Ou não falou nada sobre Pylyp Orlyk http://en.wikipedia.org/wiki/Pylyp_Orlyk o autor de uma das primeiras Constituições democráticas da Europa http://en.wikipedia.org/wiki/Pylyp_Orlyk_Constitution
Porque é que haveria de perder tempo a falar de Stepan Mazepa?
O tema da publicaçaão é a batalha de Poltava, que determinou os destinos da Europa do Leste e marcou em definitivo a sorte de duas potências, a Suécia e a Rússia.d
Um dos pormenores curiosos desta campanha que opôs Pedro o Grande e Carlos XII foi a recusa por parte deste em aceitar a devolução de parte dos territórios conquistados pelos russos, o que levou Pedro a comentar algo do estilo "Carlos pensa que é um Alexandre o Grande, mas em breve descobrirá que eu não sou um Dario".
Na verdade, como se veio a constatar, foi Carlos XII quem acabou por ser Dario, ou melhor, Darios, pois não só perdeu a batalha (e a guerra), como Dario III, como a sua campanha sofreu o mesmo destino da campanha de Dario I contra os citas, que se saldou por um fracasso devido à constante retirada e política de terra queimada do povo nómada.
2 Pippo Filipe
Tens toda a razão, não vale a pena falares de “Stepan Mazepa”, mesmo porquê nem sei quem ele é...
2 Jest is on you
Óptimo! seja Stepan ou Ivan, não perco tempo a falar de figurantes quando temos em palco dois actores de primeira monta: Carlos XII e Pedro I!

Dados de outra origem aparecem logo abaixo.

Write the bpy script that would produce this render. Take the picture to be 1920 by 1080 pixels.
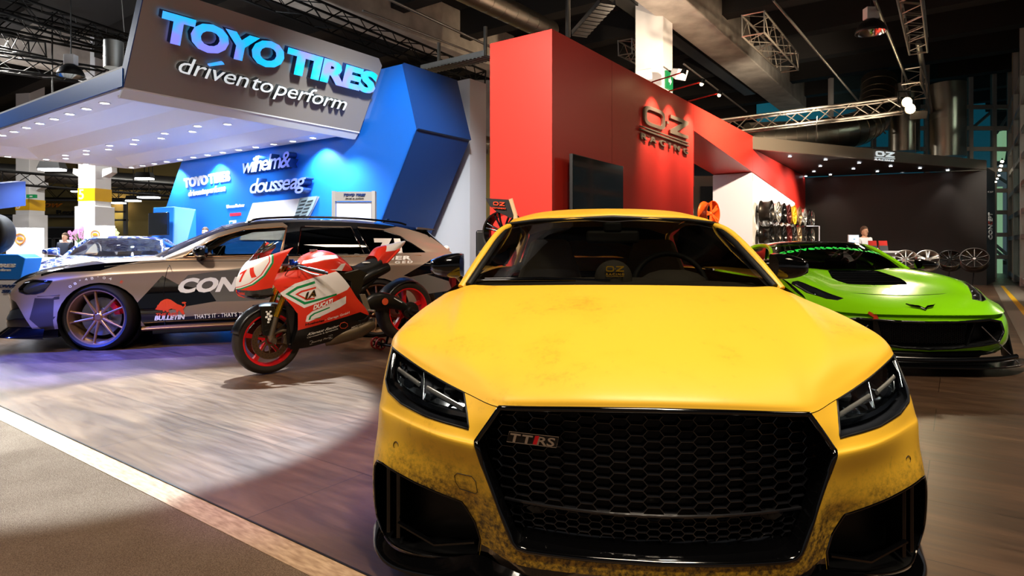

Só para que conste. No dia 12.11.1708 Hetman Ivan Mazepa recebeu a anátema da IOR (pela decisão do Pedro I), que não foi levantada pela IOR até os dias de hoje. Constato que Estaline poderá ser beatificado mais depressa do que Mazepa "perdoado" pelos Moscovo e pelos moscovitas...
Mais uma vez, fala-se aqui do figurante... :0)
Adiante.
Durante a campanha, sobretudo na sua fase decisiva (1707 a 1709), os suecos cometerem três erros fundamentais:
Em primeiro lugar, a sua ofensiva foi extremamente vagarosa, o que deu aos defensores russos bastante tempo para se prepararem. Se Carlos tivesse sido mais rápido no seu avanço, provavelmente nem Poltava estaria tão fortificada nem o exército russo estaria no grau de prontidão em que estava aquando da batalha.

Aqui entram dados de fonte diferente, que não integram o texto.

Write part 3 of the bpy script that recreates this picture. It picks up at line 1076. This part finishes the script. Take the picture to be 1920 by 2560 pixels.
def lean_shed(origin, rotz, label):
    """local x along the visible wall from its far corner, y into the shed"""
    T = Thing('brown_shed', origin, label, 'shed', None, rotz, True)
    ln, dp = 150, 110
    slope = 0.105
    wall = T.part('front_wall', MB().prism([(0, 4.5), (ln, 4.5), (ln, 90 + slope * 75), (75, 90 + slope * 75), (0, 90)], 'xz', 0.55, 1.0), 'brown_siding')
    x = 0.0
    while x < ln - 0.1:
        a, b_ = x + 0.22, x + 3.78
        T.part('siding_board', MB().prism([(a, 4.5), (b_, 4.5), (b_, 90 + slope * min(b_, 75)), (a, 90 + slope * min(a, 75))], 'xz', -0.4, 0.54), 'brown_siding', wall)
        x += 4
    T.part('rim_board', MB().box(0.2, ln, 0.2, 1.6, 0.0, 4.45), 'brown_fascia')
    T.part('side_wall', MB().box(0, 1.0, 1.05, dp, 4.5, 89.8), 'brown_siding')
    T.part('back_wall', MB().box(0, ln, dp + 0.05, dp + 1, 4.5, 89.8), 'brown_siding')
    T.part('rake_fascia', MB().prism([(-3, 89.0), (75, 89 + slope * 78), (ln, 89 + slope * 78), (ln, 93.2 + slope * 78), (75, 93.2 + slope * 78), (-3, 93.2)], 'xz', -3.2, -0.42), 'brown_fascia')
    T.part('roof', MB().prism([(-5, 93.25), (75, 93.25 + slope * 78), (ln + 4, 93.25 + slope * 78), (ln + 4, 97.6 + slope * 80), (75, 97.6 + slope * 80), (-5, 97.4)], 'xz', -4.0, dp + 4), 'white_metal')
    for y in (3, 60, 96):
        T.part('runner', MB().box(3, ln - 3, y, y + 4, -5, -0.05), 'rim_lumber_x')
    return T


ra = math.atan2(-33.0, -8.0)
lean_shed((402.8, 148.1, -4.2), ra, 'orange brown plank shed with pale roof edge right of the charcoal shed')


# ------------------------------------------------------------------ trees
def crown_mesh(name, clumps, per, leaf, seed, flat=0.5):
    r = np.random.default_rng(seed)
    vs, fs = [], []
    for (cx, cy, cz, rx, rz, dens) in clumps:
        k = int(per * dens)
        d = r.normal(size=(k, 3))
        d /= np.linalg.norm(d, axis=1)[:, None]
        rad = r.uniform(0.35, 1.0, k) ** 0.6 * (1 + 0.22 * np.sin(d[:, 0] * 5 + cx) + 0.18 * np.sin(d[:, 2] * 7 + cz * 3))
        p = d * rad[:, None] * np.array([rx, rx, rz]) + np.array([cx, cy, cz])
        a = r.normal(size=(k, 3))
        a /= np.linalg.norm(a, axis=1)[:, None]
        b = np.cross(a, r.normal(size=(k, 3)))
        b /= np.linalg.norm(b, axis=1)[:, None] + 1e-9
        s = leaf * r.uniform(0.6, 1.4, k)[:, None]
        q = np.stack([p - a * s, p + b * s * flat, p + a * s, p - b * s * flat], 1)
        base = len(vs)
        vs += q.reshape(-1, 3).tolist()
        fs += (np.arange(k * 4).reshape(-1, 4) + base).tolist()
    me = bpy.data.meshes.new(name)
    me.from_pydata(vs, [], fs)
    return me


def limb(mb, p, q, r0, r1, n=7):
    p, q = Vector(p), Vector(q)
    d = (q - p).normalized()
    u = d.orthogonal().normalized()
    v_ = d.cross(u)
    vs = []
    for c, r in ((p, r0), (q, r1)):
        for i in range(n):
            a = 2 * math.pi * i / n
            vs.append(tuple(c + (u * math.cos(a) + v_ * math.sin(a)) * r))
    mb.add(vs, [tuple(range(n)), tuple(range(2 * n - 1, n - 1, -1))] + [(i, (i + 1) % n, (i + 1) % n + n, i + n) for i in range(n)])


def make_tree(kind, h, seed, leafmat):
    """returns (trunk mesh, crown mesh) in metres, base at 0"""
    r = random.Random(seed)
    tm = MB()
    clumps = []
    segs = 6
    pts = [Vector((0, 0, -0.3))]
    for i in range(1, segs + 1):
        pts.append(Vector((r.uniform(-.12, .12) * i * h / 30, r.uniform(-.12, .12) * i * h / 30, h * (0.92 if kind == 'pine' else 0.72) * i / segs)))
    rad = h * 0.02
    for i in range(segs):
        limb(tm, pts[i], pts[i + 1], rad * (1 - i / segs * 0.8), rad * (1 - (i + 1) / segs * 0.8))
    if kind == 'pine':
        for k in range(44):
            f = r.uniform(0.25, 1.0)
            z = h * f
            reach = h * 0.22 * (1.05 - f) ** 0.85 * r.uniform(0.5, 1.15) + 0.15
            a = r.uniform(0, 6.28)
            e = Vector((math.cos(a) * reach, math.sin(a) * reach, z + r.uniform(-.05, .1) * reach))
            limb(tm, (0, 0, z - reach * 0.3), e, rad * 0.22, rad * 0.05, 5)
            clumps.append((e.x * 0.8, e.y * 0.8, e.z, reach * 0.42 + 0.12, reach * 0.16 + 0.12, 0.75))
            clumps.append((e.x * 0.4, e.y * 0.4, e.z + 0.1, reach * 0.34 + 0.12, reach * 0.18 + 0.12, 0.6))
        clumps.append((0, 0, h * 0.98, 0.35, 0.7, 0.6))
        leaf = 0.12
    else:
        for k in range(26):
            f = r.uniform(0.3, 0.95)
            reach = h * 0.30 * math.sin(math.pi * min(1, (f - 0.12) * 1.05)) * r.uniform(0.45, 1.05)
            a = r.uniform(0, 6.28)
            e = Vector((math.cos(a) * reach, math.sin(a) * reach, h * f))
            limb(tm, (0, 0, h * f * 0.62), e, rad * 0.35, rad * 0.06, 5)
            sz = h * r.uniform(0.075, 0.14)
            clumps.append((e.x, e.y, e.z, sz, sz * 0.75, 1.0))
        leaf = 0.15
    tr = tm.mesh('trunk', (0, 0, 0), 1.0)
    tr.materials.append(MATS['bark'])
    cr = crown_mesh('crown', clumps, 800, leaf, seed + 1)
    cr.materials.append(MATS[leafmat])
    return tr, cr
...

Em segundo lugar, a capacidade do exército sueco para conduzir operações prolongadas dentro de território inimigo revelou ser fraca, pelo menos dentro daquele teatro de operações, onde não tinha qualquer apoio de monta a não ser o de uns poucos cossacos.

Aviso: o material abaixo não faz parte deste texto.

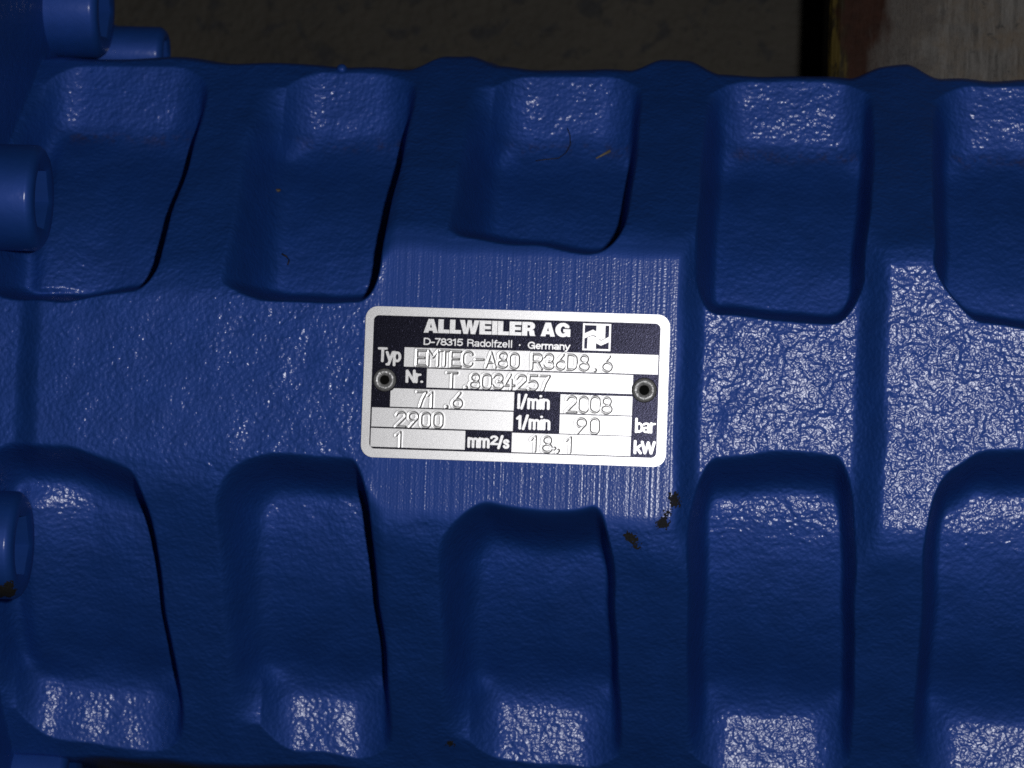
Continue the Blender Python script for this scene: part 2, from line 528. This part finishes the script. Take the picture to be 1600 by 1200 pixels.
# printed lettering: strokes on a unit em (cap height 1, x height .73, y down), grown to a pen width and filled
def _c(cx, cy, rx, ry, a0, a1, n=12): return arcp(cx, cy, rx, ry, a0, a1, n)
PEN = {
 'D': (.72, [[(.06, .06), (.06, .94), (.3, .94)] + _c(.3, .5, .36, .44, 90, -90) + [(.06, .06)]]),
 '-': (.42, [[(.06, .62), (.36, .62)]]),
 '7': (.58, [[(.05, .06), (.53, .06), (.36, .45), (.22, .97)]]),
 '8': (.60, [_c(.3, .27, .2, .21, 90, 450, 18), _c(.3, .72, .25, .23, -90, 270, 18)]),
 '3': (.60, [_c(.29, .27, .21, .21, 200, 450), _c(.29, .72, .25, .23, -90, 165)]),
 '1': (.46, [[(.06, .24), (.28, .06), (.28, .97)]]),
 '5': (.60, [[(.52, .06), (.14, .06), (.09, .47)] + _c(.29, .66, .25, .28, 230, 510)]),
 'R': (.74, [[(.07, .97), (.07, .06), (.38, .06)] + _c(.38, .28, .24, .22, -90, 90) + [(.07, .5)], [(.4, .5), (.58, .6), (.64, .97)]]),
 'a': (.58, [_c(.27, .46, .2, .13, 205, 360, 8) + [(.47, .97)], _c(.26, .79, .20, .155, 0, 360, 16)]),
 'd': (.60, [[(.52, .0), (.52, .97)], _c(.29, .64, .22, .31, 0, 360, 18)]),
 'o': (.60, [_c(.3, .64, .23, .31, 0, 360, 18)]),
 'l': (.26, [[(.12, .0), (.12, .97)]]),
 'f': (.34, [[(.32, .07), (.24, .06), (.16, .16), (.16, .97)], [(.02, .34), (.32, .34)]]),
 'z': (.54, [[(.06, .34), (.46, .34), (.06, .94), (.48, .94)]]),
 'e': (.60, [[(.08, .64), (.52, .64)] + _c(.3, .64, .22, .31, 0, -310, 18)]),
 'G': (.80, [_c(.4, .5, .33, .44, -30, -330, 20) + [(.70, .6), (.44, .54), (.71, .54), (.71, .97)]]),
 'r': (.40, [[(.08, .3), (.08, .97)], [(.08, .52), (.18, .36), (.36, .34)]]),
 'm': (.90, [[(.08, .3), (.08, .97)], [(.08, .5)] + _c(.26, .48, .18, .15, 190, 350, 8) + [(.44, .97)], [(.44, .5)] + _c(.62, .48, .18, .15, 190, 350, 8) + [(.8, .97)]]),
 'n': (.58, [[(.08, .3), (.08, .97)], [(.08, .52)] + _c(.28, .49, .2, .16, 190, 350, 8) + [(.48, .97)]]),
 'y': (.54, [[(.04, .32), (.27, .92)], [(.5, .32), (.25, 1.02), (.17, 1.2), (.05, 1.2)]]),
 'T': (.62, [[(.03, .06), (.59, .06)], [(.31, .06), (.31, .97)]]),
 'p': (.60, [[(.08, .3), (.08, 1.24)], _c(.3, .64, .22, .31, 0, 360, 18)]),
 'N': (.72, [[(.07, .97), (.07, .04), (.62, .96), (.62, .03)]]),
 '.': (.26, [[(.1, .93), (.11, .93)]]),
 '/': (.56, [[(.10, 1.0), (.42, .0)]]),
 'i': (.26, [[(.12, .33), (.12, .97)], [(.12, .06), (.12, .07)]]),
 'b': (.60, [[(.08, .0), (.08, .97)], _c(.31, .64, .22, .31, 0, 360, 18)]),
 'k': (.56, [[(.08, .0), (.08, .97)], [(.48, .33), (.1, .68)], [(.24, .58), (.5, .97)]]),
 'W': (.98, [[(.04, .04), (.26, .96), (.49, .08), (.72, .96), (.94, .04)]]),
 '2': (.58, [_c(.29, .28, .22, .22, 190, 375) + [(.07, .94), (.53, .94)]]),
 's': (.54, [[(.46, .44)] + _c(.27, .47, .18, .14, -20, -200, 8) + [(.27, .62)] + _c(.27, .79, .19, .16, -50, 165, 10)]),
}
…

Em terceiro lugar, Carlos XII, talvez movido por uma excessiva confiança, ou arrogância, ou simples falta de informações, menosprezou os seus adversários, Pedro o Grande e os soldados russos. O facto de ter conseguido duas notáveis vitórias (Narva e Holowczyn) contra o exército russo poderá ter contribuído para essa dose de desprezo, mas em 1707 Carlos deveria, ao menos, ter informações sobre o estado actual do exército russo e a diferença, ao nível do treino e equipamento, que o separava do exército que enfrentara em Narva, em 1700.